Alex Katz, Summer 17, 2023. Oil on Linen.
In the series, Seasons, Katz embraces spontaneity to capture the fleeting essence of time. Beginning with iPhone snapshots and preliminary sketches, Katz transforms these impressions into expansive canvases. "To get involved in painting a sunset," Katz explains: "you have 15 minutes to make a sketch. And then what you do is make a sketch from what you remember of this moment." By eliminating horizons, his compositions dissolve spatial constraints, immersing viewers in realms of form and chromatic intensity. Often completed within a single morning, the paintings prioritize immediacy over revision, allowing instinct to guide the formal structure. This method reflects Katz’s belief that perception is a temporal act—one best captured through speed, memory, and trust in the eye.
Seasons reflects Katz’s ongoing pursuit to depict the ephemeral interplay of light and atmosphere: from near-automatic sketches that seize the present to canvases that evoke feelings stirred by nature's ever-evolving allure. More than documenting what is seen, the series constructs a poetic record of perception—a series of painterly afterimages that materialize the act of seeing. Each canvas becomes an index of sensory memory, where fleeting visual experiences are pared down, giving ephemeral sensations spatial and emotional permanence. This perceptual logic is rendered with particular force in works like Spring 7 or Autumn 13 (2023), where Katz employs expansive formats—some exceeding two meters in width—to amplify the immediacy of the present. The scale engulfs the viewer while maintaining restraint, intensifying the chromatic field and flattening space until perception itself becomes the subject. Katz’s compositions function as visual haiku—concise, rhythmic meditations that transform the transient into the timeless through reduction, repetition, and atmospheric precision.

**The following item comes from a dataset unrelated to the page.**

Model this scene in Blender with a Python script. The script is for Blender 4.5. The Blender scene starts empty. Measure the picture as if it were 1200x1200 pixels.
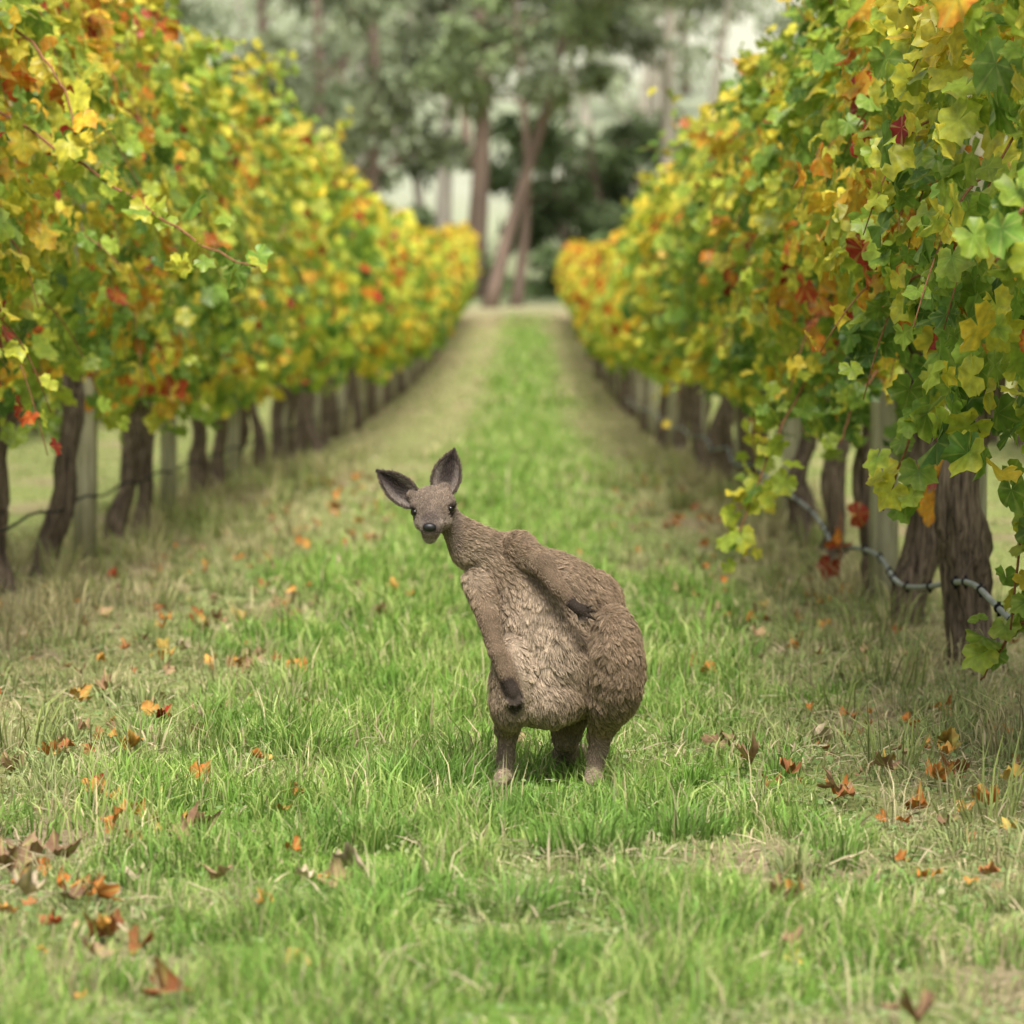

"Quick things passing" in Alex Katz's work embodies a profound meditation on transience within painting. His deliberate brushstrokes capture fleeting moments with immediacy and spontaneity, like snapshots suspended in time. Amid a visual culture saturated by speed and reproduction, his paintings invite viewers to dwell, to notice, to remain. In this view, the series does not portray the seasons themselves, but the fleeting sensation of perceiving them—where light, color, and feeling briefly converge. Katz reminds us, through this exhibition, that painting’s strength lies in its stillness—in its ability to distill time into vision.